My favorite part of Victoria Boomgarden’s terrific review of her trip to Piemonte, Italy in this issue is when she and her husband, Michael, decided they needed a break from the amazing chef-prepared dinners they’d enjoyed throughout their journey and headed to a pizza joint down the street from their hotel where they dined with locals and families with children and workmen coming in for a slice or two. That’s likely a memory the couple will hold on to for a long time and I’m sure it will be difficult for them to find pizza that compares with what they enjoyed in that little restaurant.

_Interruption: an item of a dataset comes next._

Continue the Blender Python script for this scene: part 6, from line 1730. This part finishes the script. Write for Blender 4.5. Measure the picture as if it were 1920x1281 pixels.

In our June issue of Luxury Travel Advisor, I quizzed Marriott’s president and CEO, Arne Sorenson, on his definition of luxury. By way of example, he cited a trip he and his well-traveled family had taken to Zanzibar where they dined two days in a row at a beach restaurant and enjoyed incredibly fresh seafood and cold beers that the owner’s son would retrieve on his bicycle from a remote locale. Sorenson said his family has enjoyed many a vacation that included Michelin-star dinners, and yet it’s that memory of Zanzibar in that rustic setting that very often gets the vote for “best meal ever” from the Sorenson clan.

Memories forged from simple moments can happen spontaneously but they don’t occur by chance. They’re usually made possible because an itinerary has provided a luxury experience so smooth and flawless that the traveler gives themselves permission to relax. By relaxing, the ordinary becomes spectacular and it’s possible to once again appreciate the simple things. Sometimes it’s a slice of pizza, sometimes it’s fresh seafood, other times it’s hearing that morning’s AM New York headline.

Victoria Boomgarden explained it so aptly in her report. “One might wonder what a pizza joint in a tiny village has to do with luxury travel. Well, this is luxury; experiences comprised not only of meticulously appointed suites and Michelin-star restaurants, but of moments that you create and that will stay with you forever, because it was about as real as you can imagine.”